A SUV in front of me had it’s back door lid pop open, immediately dropping a shoe–a pink flip flop–on the road. That car was packed with people and vacation gear, suitcases crammed behind the last row of seats. Two young women seated in the back tried to shut the latch but couldn’t. We all watched as the driver moved forward again, and a bright red camisole top floated down and eventually underneath my car (we were all going about 10-20 miles per hour). A young man sitting in the second tier of seats undid his seat belt and tried to reach up to shut it, and that was enough for me. With visions of the car being rear ended and the kid flying out the back, I hit my emergency lights, put the car in park and got out, gesturing at the cars behind me that there was a problem and not to pass. I got to the back of the SUV just as the driver reached it and we both slammed the lid shut.
We did not, though, attempt to retrieve the pink flip flop or bright red camisole.
Once off I-44, the driving was really lovely. It was still overcast, more of a misty, humid fog than anything; cool enough, though, to allow driving with the windows down. I stopped in Steelville at the Mobile for gas, as I always do. The first time I stopped there, I was waiting in line to pay for something I had bought in the convenience store. I noticed how the clerk exchanged friendly banter with each person in front of me, and remembered thinking to myself that everyone in town must be buying gas at the same time. When my turn came, she was just as friendly and happy to see me, and I realized she probably didn’t know any of these people.
Ever since, I always make it a point to stop at the Mobile station in Steelville on my way into the Ozark interior. I think next time through, I’ll stay a while and take pictures.
My first mill was Dillard Mill in Cherry Valley. There was no one about, which wasn’t surprising because of the high humidity. Luckily I remembered to bring a couple of paper towels to ‘dab at my perspiring brow’. Sounds better than sweat running in rivers down my cheeks, doesn’t it?
Speaking of sweat and dabbing, a few weeks ago, I tried to find a store that sold handkerchiefs. No such luck, I couldn’t find a one. Do people not use handkerchiefs now? At one store when I asked about them, the young woman looked at me, puzzled, and said, ‘Do you mean scarves?’ No, I meant handkerchiefs.
When I was a kid, a favorite Christmas present to make and give was personalized handkerchiefs. My mom would buy plain, white handkerchiefs–the really nice white cotton ones–and I would embroider them for gifts. Men usually got a bird or a tree or a leaf; women would get flowers. All would get their initials. Others who were more talented than me would crochet edges on their handiwork–or border the entire sheet. Others less skilled would buy them already daubed about with finery. They really are the epitome of grace–a marriage of beauty and utility.
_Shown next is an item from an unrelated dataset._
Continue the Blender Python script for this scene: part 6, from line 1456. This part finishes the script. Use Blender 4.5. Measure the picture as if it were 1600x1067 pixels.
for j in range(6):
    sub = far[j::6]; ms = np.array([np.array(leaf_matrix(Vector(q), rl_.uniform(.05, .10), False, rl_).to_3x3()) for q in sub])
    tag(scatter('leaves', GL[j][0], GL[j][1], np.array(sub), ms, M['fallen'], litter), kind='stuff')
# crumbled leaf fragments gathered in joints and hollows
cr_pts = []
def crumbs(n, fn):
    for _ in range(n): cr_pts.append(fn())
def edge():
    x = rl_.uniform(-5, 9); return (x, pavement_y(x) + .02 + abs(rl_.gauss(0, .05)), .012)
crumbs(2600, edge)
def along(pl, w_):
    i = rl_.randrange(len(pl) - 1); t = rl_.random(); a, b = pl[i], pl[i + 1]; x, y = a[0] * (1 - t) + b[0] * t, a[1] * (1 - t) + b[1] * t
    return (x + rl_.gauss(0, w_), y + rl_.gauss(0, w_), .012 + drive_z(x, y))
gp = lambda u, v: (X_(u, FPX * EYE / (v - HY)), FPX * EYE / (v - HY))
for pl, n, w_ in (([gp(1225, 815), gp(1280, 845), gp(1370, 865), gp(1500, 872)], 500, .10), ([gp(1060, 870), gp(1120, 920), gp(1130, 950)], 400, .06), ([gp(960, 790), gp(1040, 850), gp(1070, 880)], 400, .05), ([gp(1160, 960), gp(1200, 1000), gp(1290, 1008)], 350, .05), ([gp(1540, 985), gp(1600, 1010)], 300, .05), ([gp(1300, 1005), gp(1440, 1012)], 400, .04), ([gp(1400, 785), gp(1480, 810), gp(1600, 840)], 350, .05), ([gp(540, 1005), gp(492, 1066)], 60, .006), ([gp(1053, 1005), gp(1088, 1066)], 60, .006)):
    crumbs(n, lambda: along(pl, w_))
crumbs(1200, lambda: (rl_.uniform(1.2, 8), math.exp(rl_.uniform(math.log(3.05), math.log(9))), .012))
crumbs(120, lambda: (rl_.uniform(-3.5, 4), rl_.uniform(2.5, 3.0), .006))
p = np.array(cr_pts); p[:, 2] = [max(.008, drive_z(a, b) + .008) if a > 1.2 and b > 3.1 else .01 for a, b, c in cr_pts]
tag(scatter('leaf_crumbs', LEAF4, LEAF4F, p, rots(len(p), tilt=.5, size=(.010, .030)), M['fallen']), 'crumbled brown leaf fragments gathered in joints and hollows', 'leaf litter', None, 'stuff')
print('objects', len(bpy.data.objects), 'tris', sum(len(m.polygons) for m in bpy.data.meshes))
Now, you can’t buy even plain handkerchiefs in most stores. Is it that people don’t sweat anymore? I must confess that I do when I’m out in the humidity taking photographs. Paper towels might work, but they also irritate. As for cloth towels, they’re not the same and far too bulky.
Back to milling. At Dillard, I walked to the river’s edge near the mill to take photos, enjoying the critters along the way. Now is when Missouri’s wildlife is at its most active. Wherever you go, there’s scurrying about, underneath or in the air. Unfortunately, as fun as it is to watch, it also makes it risky to walk in the woods. Ticks, chiggers, and mosquitoes: oh my! However, I managed to only suffer limited grazing yesterday.
(Checking legs and feet…)
Well, relatively limited grazing.
After Dillard, I stopped by Alley Spring, but didn’t stay long as I was going to take the long way home. It was nice to be out and about, but it’s still August and the best time to visit the Ozarks is starting in mid-September. I can’t wait, because I’m really anxious to hit the trails again.